I have been thinking about how the digital environment behaves. What kinds of properties does it have? How does it differ from the physical world?
One major aspect of the physical world is the economy. You make a thing, you sell it, you get money.
In the digital realm, you imagine a thing, you share it, and you get attention.
Attention is the first currency of the digital realm.
In practice, you expend a certain amount of your attention to e.g. craft a blog posting, and get small slices of attention from others in return. (In the case of a technology review, this may be 4 to 6 hours of my time, for a minute of every visitor's time.)
Attention over time becomes reputation.
Reputation is the second currency of the digital realm.
Both attention and reputation can be converted into various rewards, both monetary and non-monetary.
Attention is transformed primarily into money through ads and other affiliate linking arrangements. The more attention, the more clicks, the more clicks, the more money. I'm not sure whether attention can be exchanged for anything else.
Reputation, at least in the library blogging context, converts mainly into opportunities: it might be a job offer, or an invitation to speak, or a request to write an article.
And of course, money is still a currency of the realm, but I would consider it the third currency.
Upon discussing this at lunch with Steve, I realised that this analysis should be quite understandable to the scientific community, as it is almost directly analogous.
If I write in Nature, I may get a lot of reputation, convertable into grant funding, employment offers, conference invitations, Research Assessment success. But I may not necessarily get much of a fraction of the general public's attention.
If I write a newspaper column on science, I may get a good chunk of attention, but not as much reputation.
And of course, as many people have discussed elsewhere, the reputation-weighted network of scientific citations has much in common with the reputation-weighted network of web links.
In a way, Google can be considered as a reputation ranking engine, and make no mistake, it does everything in its power to measure attention (through ads, Google Reader, FeedBurner, and much more) to ensure that attention is being appropriately converted into reputation.

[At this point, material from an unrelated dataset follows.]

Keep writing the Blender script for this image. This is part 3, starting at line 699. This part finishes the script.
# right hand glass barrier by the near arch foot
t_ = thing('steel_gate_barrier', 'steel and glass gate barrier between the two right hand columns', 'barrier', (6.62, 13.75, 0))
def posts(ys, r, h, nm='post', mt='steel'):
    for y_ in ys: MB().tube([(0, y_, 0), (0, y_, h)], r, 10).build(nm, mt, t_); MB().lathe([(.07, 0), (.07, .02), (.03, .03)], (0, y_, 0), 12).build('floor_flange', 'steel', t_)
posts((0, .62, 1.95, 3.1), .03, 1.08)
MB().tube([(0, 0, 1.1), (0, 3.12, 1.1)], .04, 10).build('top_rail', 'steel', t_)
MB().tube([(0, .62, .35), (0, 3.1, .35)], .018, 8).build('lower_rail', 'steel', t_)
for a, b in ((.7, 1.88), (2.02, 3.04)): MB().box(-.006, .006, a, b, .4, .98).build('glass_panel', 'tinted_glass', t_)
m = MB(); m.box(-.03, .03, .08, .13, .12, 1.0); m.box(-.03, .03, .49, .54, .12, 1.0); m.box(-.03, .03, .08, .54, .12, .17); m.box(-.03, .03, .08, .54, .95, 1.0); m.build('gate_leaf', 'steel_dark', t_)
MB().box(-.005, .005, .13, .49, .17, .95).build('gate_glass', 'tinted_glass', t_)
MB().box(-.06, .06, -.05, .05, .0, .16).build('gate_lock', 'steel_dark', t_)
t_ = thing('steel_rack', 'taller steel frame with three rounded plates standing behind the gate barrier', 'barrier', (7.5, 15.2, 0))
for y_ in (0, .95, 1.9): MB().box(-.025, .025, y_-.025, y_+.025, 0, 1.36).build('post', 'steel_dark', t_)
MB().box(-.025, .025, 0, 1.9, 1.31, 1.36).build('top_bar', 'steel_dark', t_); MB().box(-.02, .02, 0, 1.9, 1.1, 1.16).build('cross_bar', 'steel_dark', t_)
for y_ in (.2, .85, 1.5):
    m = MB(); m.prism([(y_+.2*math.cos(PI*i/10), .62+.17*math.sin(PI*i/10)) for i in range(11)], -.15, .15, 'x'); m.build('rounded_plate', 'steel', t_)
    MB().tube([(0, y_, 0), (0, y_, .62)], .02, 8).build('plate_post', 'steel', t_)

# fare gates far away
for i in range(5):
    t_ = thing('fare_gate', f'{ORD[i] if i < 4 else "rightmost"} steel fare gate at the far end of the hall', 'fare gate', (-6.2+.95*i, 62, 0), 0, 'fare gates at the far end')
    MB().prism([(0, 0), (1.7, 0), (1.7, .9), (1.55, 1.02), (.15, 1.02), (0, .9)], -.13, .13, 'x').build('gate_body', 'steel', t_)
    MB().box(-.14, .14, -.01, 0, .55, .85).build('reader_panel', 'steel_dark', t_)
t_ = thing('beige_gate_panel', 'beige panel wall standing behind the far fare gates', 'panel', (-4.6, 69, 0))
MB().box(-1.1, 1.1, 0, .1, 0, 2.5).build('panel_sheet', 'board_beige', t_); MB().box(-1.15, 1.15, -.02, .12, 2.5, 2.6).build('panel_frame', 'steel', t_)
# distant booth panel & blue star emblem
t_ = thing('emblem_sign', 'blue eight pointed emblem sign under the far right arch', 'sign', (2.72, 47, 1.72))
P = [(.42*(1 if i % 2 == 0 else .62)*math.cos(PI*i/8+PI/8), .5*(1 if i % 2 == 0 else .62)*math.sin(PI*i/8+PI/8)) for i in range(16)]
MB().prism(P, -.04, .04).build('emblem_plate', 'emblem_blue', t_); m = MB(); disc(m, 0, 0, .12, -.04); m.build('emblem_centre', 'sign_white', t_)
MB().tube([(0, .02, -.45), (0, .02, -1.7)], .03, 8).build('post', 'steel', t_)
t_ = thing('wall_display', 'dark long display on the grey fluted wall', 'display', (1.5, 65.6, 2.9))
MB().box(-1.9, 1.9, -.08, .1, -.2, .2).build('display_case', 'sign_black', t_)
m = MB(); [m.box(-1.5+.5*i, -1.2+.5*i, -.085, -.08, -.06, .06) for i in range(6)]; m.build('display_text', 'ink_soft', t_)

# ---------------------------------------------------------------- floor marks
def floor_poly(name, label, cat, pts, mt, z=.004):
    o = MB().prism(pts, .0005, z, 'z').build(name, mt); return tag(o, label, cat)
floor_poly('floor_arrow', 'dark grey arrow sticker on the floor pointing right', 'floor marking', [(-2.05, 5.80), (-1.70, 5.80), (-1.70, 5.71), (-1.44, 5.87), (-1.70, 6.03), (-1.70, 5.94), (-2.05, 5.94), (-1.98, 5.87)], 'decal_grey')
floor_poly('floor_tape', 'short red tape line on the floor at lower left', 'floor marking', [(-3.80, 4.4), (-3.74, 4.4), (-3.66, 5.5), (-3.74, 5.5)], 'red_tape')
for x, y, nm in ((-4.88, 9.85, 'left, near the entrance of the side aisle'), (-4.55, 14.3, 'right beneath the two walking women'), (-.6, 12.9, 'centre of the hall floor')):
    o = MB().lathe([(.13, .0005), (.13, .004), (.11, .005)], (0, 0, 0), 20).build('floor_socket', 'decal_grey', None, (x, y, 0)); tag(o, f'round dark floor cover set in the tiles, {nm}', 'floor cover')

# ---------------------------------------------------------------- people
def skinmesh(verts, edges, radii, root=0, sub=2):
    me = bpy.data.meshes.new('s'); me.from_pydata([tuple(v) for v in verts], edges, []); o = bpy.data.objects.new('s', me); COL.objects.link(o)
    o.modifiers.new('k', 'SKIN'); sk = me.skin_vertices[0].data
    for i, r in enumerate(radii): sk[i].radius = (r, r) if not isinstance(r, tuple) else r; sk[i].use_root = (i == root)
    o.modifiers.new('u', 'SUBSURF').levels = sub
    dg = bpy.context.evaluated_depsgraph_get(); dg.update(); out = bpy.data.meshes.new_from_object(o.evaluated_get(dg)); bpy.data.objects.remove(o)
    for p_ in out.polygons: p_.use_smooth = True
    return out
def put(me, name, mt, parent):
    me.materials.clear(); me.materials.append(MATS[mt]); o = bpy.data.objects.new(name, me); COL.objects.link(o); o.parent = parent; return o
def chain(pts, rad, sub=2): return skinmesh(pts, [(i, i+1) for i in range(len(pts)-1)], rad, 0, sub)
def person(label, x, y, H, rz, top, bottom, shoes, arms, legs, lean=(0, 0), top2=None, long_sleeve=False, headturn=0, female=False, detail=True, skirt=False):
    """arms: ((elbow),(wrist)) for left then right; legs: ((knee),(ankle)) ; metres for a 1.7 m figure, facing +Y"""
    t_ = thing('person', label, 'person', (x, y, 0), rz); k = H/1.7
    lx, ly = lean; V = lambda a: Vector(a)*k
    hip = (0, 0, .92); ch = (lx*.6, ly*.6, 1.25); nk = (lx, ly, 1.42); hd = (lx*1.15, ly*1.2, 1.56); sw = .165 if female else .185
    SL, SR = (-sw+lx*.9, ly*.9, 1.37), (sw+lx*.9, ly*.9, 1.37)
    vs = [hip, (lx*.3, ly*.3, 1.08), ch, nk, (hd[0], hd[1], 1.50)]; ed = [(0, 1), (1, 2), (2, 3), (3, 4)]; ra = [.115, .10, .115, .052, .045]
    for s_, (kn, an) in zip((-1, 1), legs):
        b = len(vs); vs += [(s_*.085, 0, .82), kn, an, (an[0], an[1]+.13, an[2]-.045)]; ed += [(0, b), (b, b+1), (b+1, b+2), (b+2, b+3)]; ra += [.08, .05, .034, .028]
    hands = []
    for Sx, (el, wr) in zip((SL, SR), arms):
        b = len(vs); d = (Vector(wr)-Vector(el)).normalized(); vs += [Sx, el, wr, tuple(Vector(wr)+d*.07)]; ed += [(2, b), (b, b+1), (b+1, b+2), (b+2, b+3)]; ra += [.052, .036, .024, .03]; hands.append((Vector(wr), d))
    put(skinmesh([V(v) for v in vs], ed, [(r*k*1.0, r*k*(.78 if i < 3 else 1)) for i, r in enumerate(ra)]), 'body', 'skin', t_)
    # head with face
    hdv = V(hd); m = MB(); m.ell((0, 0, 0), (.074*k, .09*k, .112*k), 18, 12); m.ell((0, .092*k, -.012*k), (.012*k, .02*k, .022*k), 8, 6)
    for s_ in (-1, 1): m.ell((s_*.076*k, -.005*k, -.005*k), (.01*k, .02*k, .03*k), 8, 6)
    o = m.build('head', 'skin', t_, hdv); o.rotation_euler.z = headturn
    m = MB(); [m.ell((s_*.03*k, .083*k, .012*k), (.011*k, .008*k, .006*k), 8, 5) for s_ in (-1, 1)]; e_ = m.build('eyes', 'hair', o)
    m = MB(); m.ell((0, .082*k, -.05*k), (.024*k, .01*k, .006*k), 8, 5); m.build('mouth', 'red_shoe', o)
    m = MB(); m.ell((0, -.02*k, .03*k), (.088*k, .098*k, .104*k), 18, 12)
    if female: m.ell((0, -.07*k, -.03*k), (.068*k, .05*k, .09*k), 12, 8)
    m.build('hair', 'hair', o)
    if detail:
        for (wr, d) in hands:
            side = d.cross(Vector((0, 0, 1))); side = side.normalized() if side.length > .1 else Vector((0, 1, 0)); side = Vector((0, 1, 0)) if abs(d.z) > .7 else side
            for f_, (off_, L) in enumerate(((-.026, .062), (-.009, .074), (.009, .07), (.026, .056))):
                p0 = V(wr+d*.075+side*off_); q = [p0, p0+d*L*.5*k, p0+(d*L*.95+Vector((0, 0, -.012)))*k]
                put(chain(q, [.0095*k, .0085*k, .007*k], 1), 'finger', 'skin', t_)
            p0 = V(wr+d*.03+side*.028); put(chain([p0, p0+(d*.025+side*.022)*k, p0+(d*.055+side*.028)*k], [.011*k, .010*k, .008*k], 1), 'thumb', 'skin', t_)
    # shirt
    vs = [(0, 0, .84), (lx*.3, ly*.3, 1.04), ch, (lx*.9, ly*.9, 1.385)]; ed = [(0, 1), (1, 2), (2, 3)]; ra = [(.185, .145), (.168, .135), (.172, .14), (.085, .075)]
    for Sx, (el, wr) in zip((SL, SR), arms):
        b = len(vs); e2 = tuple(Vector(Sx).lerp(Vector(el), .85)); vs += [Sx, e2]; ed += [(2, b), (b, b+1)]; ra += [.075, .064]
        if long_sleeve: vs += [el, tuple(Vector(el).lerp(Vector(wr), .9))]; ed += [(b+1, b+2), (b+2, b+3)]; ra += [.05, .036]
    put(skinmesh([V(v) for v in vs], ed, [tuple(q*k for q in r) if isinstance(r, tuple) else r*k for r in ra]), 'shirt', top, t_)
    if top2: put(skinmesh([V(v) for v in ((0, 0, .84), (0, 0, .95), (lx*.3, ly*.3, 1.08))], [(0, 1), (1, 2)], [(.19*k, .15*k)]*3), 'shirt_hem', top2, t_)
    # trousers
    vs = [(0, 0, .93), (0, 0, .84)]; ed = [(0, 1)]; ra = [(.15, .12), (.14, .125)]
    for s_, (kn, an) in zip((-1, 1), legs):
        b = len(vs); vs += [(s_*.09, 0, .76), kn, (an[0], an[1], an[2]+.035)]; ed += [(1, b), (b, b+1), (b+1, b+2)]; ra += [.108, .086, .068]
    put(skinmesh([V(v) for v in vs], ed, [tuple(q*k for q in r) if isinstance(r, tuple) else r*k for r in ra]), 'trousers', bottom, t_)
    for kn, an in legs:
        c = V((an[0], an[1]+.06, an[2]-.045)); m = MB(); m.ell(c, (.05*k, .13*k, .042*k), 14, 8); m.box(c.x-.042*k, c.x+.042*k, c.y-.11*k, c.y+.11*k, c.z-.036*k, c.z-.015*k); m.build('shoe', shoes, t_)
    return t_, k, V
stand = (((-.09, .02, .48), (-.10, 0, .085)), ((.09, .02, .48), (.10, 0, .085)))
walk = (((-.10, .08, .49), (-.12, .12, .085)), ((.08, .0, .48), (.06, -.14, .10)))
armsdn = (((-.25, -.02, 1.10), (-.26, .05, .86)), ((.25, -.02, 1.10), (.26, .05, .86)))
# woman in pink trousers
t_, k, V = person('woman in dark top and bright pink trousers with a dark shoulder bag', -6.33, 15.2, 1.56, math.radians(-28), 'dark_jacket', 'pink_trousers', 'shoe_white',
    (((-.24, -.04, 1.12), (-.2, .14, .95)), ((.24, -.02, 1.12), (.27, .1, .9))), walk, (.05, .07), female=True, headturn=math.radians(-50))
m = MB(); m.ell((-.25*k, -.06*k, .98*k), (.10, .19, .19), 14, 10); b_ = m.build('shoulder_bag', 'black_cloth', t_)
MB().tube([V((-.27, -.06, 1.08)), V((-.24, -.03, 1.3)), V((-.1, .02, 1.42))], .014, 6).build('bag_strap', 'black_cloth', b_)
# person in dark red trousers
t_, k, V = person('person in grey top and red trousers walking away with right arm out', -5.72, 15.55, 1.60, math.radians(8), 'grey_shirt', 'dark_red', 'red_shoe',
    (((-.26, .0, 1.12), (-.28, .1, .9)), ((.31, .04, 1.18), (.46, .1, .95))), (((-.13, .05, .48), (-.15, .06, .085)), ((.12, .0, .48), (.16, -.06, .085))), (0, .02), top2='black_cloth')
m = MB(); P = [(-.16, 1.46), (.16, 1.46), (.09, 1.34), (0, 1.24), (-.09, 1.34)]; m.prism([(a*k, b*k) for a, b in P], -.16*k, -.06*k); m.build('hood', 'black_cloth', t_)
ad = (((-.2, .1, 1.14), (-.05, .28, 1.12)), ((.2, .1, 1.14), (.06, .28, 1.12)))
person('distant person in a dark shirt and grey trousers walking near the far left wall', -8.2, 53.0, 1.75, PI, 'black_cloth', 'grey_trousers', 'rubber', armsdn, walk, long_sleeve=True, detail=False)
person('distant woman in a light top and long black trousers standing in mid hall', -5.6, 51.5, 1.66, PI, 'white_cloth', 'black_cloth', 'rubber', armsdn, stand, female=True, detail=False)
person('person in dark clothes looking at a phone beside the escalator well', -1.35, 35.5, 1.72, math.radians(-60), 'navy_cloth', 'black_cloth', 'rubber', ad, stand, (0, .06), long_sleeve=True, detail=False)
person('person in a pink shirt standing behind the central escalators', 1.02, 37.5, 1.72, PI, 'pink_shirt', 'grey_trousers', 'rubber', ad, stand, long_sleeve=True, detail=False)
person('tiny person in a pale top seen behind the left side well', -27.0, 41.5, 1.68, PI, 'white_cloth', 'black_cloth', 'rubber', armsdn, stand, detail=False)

To me this means that in the digital realm, you have to stop thinking that you're in the XYZ business (the information business, the document delivery business etc.) and start thinking that you're in the attention and reputation business. The number of sites that can use a traditional physical world model of converting things into money is tiny. The rest of us (assuming we want to make money) have to use the primary digital currencies of attention and reputation, and convert them into money.
So you need to ask yourself, how big is your organisation's attention surface? How much digital stuff (blog postings, search results, images, whatever) does it have to attract attention? How is it using its reputation?
Some of these thoughts were inspired by reflecting on Chris Anderson's presentation at Nokia World (video), talking about his upcoming book on the topic of Free.